Collected material:
########

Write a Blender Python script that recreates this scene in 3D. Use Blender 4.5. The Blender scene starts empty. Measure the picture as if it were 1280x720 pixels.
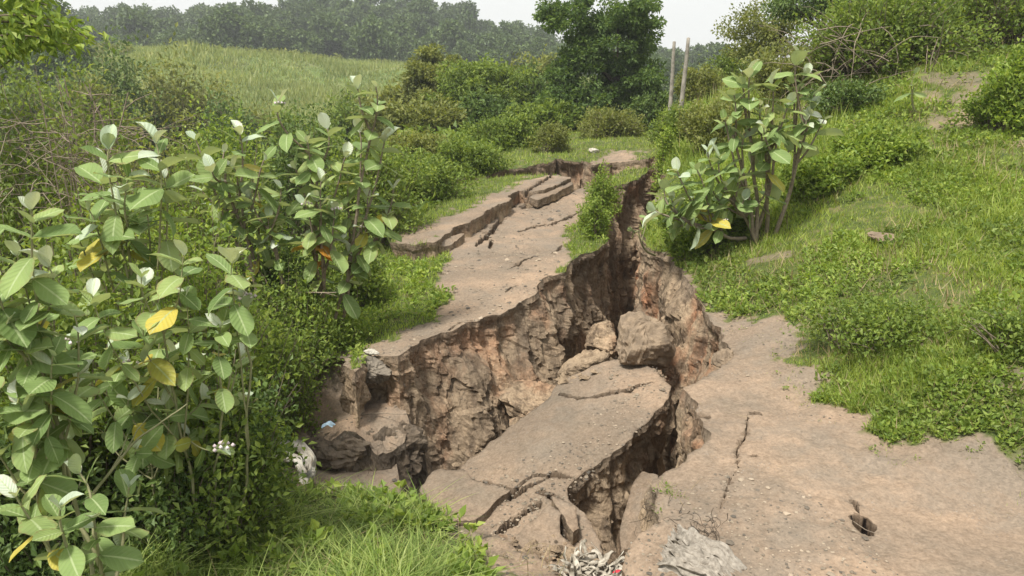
import bpy, math, random
import numpy as np
from mathutils import Vector, Matrix
from mathutils.geometry import delaunay_2d_cdt

random.seed(7)
RS = np.random.RandomState(7)
SC = bpy.context.scene
COL = SC.collection
R = math.radians

# ------------------------------------------------------------------ camera, sky, sun
F, TH, HC = 960.0, R(16.0), 2.0
cam_data = bpy.data.cameras.new('camera')
cam = bpy.data.objects.new('camera', cam_data)
COL.objects.link(cam)
cam.location = (0, 0, HC)
cam.rotation_euler = (R(90) - TH, 0, 0)
cam_data.sensor_width = 36
cam_data.lens = 36 * F / 1280
cam_data.clip_start = 0.05
cam_data.clip_end = 3000
SC.camera = cam

SUN_EL, SUN_AZ = R(62), R(215)       # azimuth measured clockwise from +Y: behind and left of the camera
world = bpy.data.worlds.new('World')
SC.world = world
world.use_nodes = True
wn = world.node_tree
wn.nodes.clear()
w_out = wn.nodes.new('ShaderNodeOutputWorld')
w_bg = wn.nodes.new('ShaderNodeBackground')
w_sky = wn.nodes.new('ShaderNodeTexSky')
w_sky.sky_type = 'NISHITA'
w_sky.sun_disc = False
w_sky.sun_elevation = SUN_EL
w_sky.sun_rotation = SUN_AZ
w_sky.air_density = 1.0
w_sky.dust_density = 4.0
w_sky.ozone_density = 1.0
w_mix = wn.nodes.new('ShaderNodeMixRGB')
w_mix.inputs[0].default_value = 0.88          # overcast: cloud deck grey over most of the blue
w_mix.inputs[2].default_value = (7.15, 7.2, 7.0, 1)
wn.links.new(w_sky.outputs[0], w_mix.inputs[1])
wn.links.new(w_mix.outputs[0], w_bg.inputs[0])
wn.links.new(w_bg.outputs[0], w_out.inputs[0])
w_bg.inputs[1].default_value = 0.105

sun_data = bpy.data.lights.new('sun', 'SUN')
sun_data.energy = 4.0
sun_data.angle = R(9)
sun_data.color = (1.0, 0.95, 0.87)
sun = bpy.data.objects.new('sun', sun_data)
COL.objects.link(sun)
sdir = Vector((math.sin(SUN_AZ) * math.cos(SUN_EL), math.cos(SUN_AZ) * math.cos(SUN_EL), math.sin(SUN_EL)))
sun.rotation_euler = sdir.to_track_quat('Z', 'Y').to_euler()
sun.location = (0, 0, 40)

SC.view_settings.view_transform = 'Standard'
SC.view_settings.look = 'None'
SC.view_settings.gamma = 1
SC.view_settings.exposure = 0.55
SC.cycles.max_bounces = 6
SC.cycles.diffuse_bounces = 4
SC.cycles.transmission_bounces = 3
SC.cycles.volume_bounces = 0

# ------------------------------------------------------------------ pixel rays -> points in the place
CT, ST = math.cos(TH), math.sin(TH)


def ray(px, py):
    dx = (px - 640) / F
    dz = (360 - py) / F
    return np.array([dx, CT + dz * ST, -ST + dz * CT])


def PZ(px, py, z):
    v = ray(px, py)
    t = (z - HC) / v[2]
    return np.array([v[0] * t, v[1] * t, z])


def PD(px, py, d):
    v = ray(px, py)
    t = d / v[1]
    return np.array([v[0] * t, d, HC + v[2] * t])


def proj(P):
    x, y, z = P[..., 0], P[..., 1], P[..., 2] - HC
    dep = y * CT - z * ST
    up = y * ST + z * CT
    dep = np.where(dep < 0.05, 0.05, dep)
    return 640 + F * x / dep, 360 - F * up / dep


# ------------------------------------------------------------------ noise
def _hash(ix, iy, iz, s):
    n = (ix * 374761393 + iy * 668265263 + iz * 2147483647 + s * 974634777) & 0xffffffff
    n = ((n ^ (n >> 13)) * 1274126177) & 0xffffffff
    n = n ^ (n >> 16)
    return (n & 0xffff) / 32767.5 - 1.0


def vnoise(P, s=0):
    P = np.asarray(P, dtype=np.float64)
    i = np.floor(P).astype(np.int64)
    f = P - i
    u = f * f * f * (f * (f * 6 - 15) + 10)
    r = 0
    for a in (0, 1):
        wx = u[..., 0] if a else 1 - u[..., 0]
        for b in (0, 1):
            wy = u[..., 1] if b else 1 - u[..., 1]
            for c in (0, 1):
                wz = u[..., 2] if c else 1 - u[..., 2]
                r = r + wx * wy * wz * _hash(i[..., 0] + a, i[..., 1] + b, i[..., 2] + c, s)
    return r


def fbm(P, oc=4, s=0, gain=0.5):
    P = np.asarray(P, dtype=np.float64)
    r, a, k = 0, 1.0, 1.0
    for o in range(oc):
        r = r + a * vnoise(P * k + 17.3 * o, s + o)
        a *= gain
        k *= 2.03
    return r


def ridged(P, oc=4, s=0):
    r, a, k = 0, 1.0, 1.0
    for o in range(oc):
        r = r + a * (1 - 2 * np.abs(vnoise(P * k + 5.1 * o, s + o)))
        a *= 0.5
        k *= 2.1
    return r


def sst(a, b, x):
    t = np.clip((x - a) / (b - a), 0, 1)
    return t * t * (3 - 2 * t)


def in_poly(x, y, poly):
    poly = np.asarray(poly)
    c = np.zeros(np.shape(x), bool)
    n = len(poly)
    for i in range(n):
        x0, y0 = poly[i][:2]
        x1, y1 = poly[(i + 1) % n][:2]
        if y0 == y1:
            continue
        m = ((y0 > y) != (y1 > y)) & (x < (x1 - x0) * (y - y0) / (y1 - y0) + x0)
        c ^= m
    return c


def dist_poly(x, y, pts, closed=False):
    """distance to a polyline and the parameter along it (0..1)"""
    best = np.full(np.shape(x), 1e9)
    par = np.zeros(np.shape(x))
    n = len(pts)
    m = n if closed else n - 1
    for i in range(m):
        ax, ay = pts[i][:2]
        bx, by = pts[(i + 1) % n][:2]
        dx, dy = bx - ax, by - ay
        L = dx * dx + dy * dy + 1e-12
        t = np.clip(((x - ax) * dx + (y - ay) * dy) / L, 0, 1)
        d = np.hypot(x - ax - t * dx, y - ay - t * dy)
        k = d < best
        best = np.where(k, d, best)
        par = np.where(k, (i + t) / m, par)
    return best, par


def worley(P, s=0):
    """random value of the nearest jittered cell"""
    P = np.asarray(P, float)
    i = np.floor(P).astype(np.int64)
    best = np.full(P.shape[:-1], 1e9)
    val = np.zeros(P.shape[:-1])
    for a in (-1, 0, 1):
        for b in (-1, 0, 1):
            for c in (-1, 0, 1):
                j = i + np.array([a, b, c])
                h = [_hash(j[..., 0], j[..., 1], j[..., 2], s + q) for q in range(4)]
                f = j + 0.5 + 0.45 * np.stack(h[:3], -1)
                d = ((P - f) ** 2).sum(-1)
                m = d < best
                best = np.where(m, d, best)
                val = np.where(m, h[3], val)
    return val


class TPS:
    """smooth height surface through scattered points"""

    def __init__(self, pts, smooth=1e-3):
        P = np.array(pts, float)
        self.c = P[:, :2]
        n = len(P)
        K = self.U(np.linalg.norm(self.c[:, None] - self.c[None], axis=2)) + smooth * np.eye(n)
        A = np.zeros((n + 3, n + 3))
        A[:n, :n] = K
        A[:n, n] = 1
        A[:n, n + 1:] = self.c
        A[n:, :n] = A[:n, n:].T
        self.w = np.linalg.solve(A, np.concatenate([P[:, 2], [0, 0, 0]]))

    @staticmethod
    def U(r):
        return np.where(r > 1e-9, r * r * np.log(np.maximum(r, 1e-9)), 0)

    micro = 0.012

    def __call__(self, x, y):
        x = np.asarray(x, float)
        y = np.asarray(y, float)
        n = len(self.c)
        out = self.w[n] + self.w[n + 1] * x + self.w[n + 2] * y
        for i in range(n):
            out = out + self.w[i] * self.U(np.hypot(x - self.c[i, 0], y - self.c[i, 1]))
        if self.micro:
            q = np.stack([x, y, 0 * x], -1)
            out = out + fbm(q * 1.1, 3, 5) * self.micro * 2.2 + fbm(q * 9.0, 4, 7, 0.6) * self.micro
        return out


# ------------------------------------------------------------------ mesh helpers
def make_mesh(name, V, faces, mats=(), midx=None, attrs=None, smooth=True, uv=None):
    """faces: list of (n x k) int arrays"""
    me = bpy.data.meshes.new(name)
    V = np.asarray(V, np.float32)
    me.vertices.add(len(V))
    me.vertices.foreach_set('co', V.ravel())
    fl = [np.asarray(f, np.int32) for f in faces if len(f)]
    loops = np.concatenate([f.ravel() for f in fl])
    tot = np.concatenate([np.full(len(f), f.shape[1], np.int32) for f in fl])
    start = np.concatenate([[0], np.cumsum(tot)[:-1]]).astype(np.int32)
    me.loops.add(len(loops))
    me.loops.foreach_set('vertex_index', loops)
    me.polygons.add(len(tot))
    me.polygons.foreach_set('loop_start', start)
    me.polygons.foreach_set('loop_total', tot)
    if midx is not None:
        me.polygons.foreach_set('material_index', np.asarray(midx, np.int32))
    me.polygons.foreach_set('use_smooth', np.broadcast_to(np.asarray(smooth, bool), (len(tot),)).copy())
    for m in mats:
        me.materials.append(m)
    for k, a in (attrs or {}).items():
        at = me.attributes.new(k, 'FLOAT', 'POINT')
        at.data.foreach_set('value', np.asarray(a, np.float32))
    if uv is not None:
        ul = me.uv_layers.new(name='UVMap')
        ul.data.foreach_set('uv', np.asarray(uv, np.float32)[loops].ravel())
    me.update(calc_edges=True)
    return me


def link(name, me, parent=None, loc=None, rot=None, scl=None, label=None, cat=None, group=None, kind=None):
    o = bpy.data.objects.new(name, me)
    COL.objects.link(o)
    if parent is not None:
        o.parent = parent
    if loc is not None:
        o.location = [float(q) for q in loc]
    if rot is not None:
        o.rotation_euler = [float(q) for q in rot]
    if scl is not None:
        o.scale = [float(q) for q in scl] if hasattr(scl, '__len__') else (scl,) * 3
    for k, v in (('label', label), ('category', cat), ('group', group), ('kind', kind)):
        if v:
            o[k] = v
    return o


def tube(pts, rads, seg=6, cap=True):
    pts = np.asarray(pts, float)
    n = len(pts)
    T = np.gradient(pts, axis=0)
    T /= np.linalg.norm(T, axis=1)[:, None] + 1e-9
    ref = np.array([0.31, 0.17, 0.93]) if abs(T[0, 2]) < 0.9 else np.array([1.0, 0.1, 0])
    A = np.cross(T, ref)
    A /= np.linalg.norm(A, axis=1)[:, None] + 1e-9
    B = np.cross(T, A)
    a = np.arange(seg) * 2 * math.pi / seg
    V = pts[:, None] + (A[:, None] * np.cos(a)[None, :, None] + B[:, None] * np.sin(a)[None, :, None]) * np.asarray(rads)[:, None, None]
    V = V.reshape(-1, 3)
    i = np.arange(n - 1)[:, None] * seg
    j = np.arange(seg)[None]
    k = (j + 1) % seg
    Fq = np.stack([i + j, i + k, i + seg + k, i + seg + j], -1).reshape(-1, 4)
    return V, Fq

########

Directions for this task:
Begin at the first line of the data above and repeat each line exactly, stopping after the line containing "R = math.radians". Omit the pictures.

Solution to this problem:
Write a Blender Python script that recreates this scene in 3D. Use Blender 4.5. The Blender scene starts empty. Measure the picture as if it were 1280x720 pixels.
import bpy, math, random
import numpy as np
from mathutils import Vector, Matrix
from mathutils.geometry import delaunay_2d_cdt

random.seed(7)
RS = np.random.RandomState(7)
SC = bpy.context.scene
COL = SC.collection
R = math.radians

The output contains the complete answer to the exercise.